Key Decisions for Investors

  • Initiate a tactical long in CSE:GXLD / OTC:HVWRF sized 1–2% of NAV with a 6–12 month horizon. Use a hard stop at -35% and plan to take 50% off the position on a +40–60% move post-positive drill results. Rationale: asymmetric payoff if exploration delivers; downside controlled by stop given illiquidity.
  • If available to qualified accounts, selectively buy the transferable warrants/units rather than open-market common shares to capture leverage while limiting direct equity dilution exposure. Position size small (0.5–1% NAV); target 2–4x return if a drill-driven re-rate occurs, but set a time-based exit at warrant expiry to avoid long-term holding of worthless paper.
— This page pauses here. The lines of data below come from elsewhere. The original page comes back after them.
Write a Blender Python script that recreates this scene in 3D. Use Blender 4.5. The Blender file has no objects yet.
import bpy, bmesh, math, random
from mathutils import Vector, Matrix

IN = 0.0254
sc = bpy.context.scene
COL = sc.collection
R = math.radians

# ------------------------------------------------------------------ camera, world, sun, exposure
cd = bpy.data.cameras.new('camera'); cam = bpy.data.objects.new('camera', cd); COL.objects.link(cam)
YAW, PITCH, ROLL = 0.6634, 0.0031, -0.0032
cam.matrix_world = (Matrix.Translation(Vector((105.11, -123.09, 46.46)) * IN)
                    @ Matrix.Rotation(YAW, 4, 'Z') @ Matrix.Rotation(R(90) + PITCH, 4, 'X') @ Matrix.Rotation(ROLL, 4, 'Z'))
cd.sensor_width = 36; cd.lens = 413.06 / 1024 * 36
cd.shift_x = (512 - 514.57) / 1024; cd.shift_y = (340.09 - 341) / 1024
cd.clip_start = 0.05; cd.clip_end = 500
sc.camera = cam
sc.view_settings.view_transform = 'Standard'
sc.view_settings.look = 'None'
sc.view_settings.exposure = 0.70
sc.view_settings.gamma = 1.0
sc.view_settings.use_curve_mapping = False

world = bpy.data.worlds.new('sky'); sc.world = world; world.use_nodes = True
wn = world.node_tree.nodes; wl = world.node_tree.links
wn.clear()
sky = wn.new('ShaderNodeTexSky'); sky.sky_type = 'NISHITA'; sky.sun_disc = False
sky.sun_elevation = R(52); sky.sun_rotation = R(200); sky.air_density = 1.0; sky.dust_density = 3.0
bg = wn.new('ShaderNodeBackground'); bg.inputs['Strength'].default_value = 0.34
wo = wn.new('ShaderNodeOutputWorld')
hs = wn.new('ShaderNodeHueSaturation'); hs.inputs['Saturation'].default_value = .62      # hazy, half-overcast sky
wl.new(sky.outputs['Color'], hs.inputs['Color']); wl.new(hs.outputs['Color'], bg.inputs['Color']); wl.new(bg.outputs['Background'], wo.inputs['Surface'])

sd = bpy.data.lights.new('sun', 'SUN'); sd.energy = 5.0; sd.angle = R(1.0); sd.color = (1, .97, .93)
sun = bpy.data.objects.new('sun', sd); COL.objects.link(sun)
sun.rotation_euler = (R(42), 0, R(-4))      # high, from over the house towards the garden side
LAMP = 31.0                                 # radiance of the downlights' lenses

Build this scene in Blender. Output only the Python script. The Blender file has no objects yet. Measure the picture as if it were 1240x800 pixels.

  • Execute a pair trade to neutralize commodity-beta: long GXLD/HVWRF (1% NAV) vs short a cash-poor regional junior explorer (equal notional) for 6–12 months. This isolates exploration execution risk and monetizes the funding advantage; expect positive carry if GXLD advances its program while the peer scrambles for capital.
  • Avoid buying uncovered calls in the popular near-term maturities due to thin options/OTC liquidity. Instead, monetize volatility by buying shares and selling covered calls ~30–50% OTM with 3–6 month tenors to finance exposure — caps upside but reduces cost basis and provides time to evaluate drill outcomes.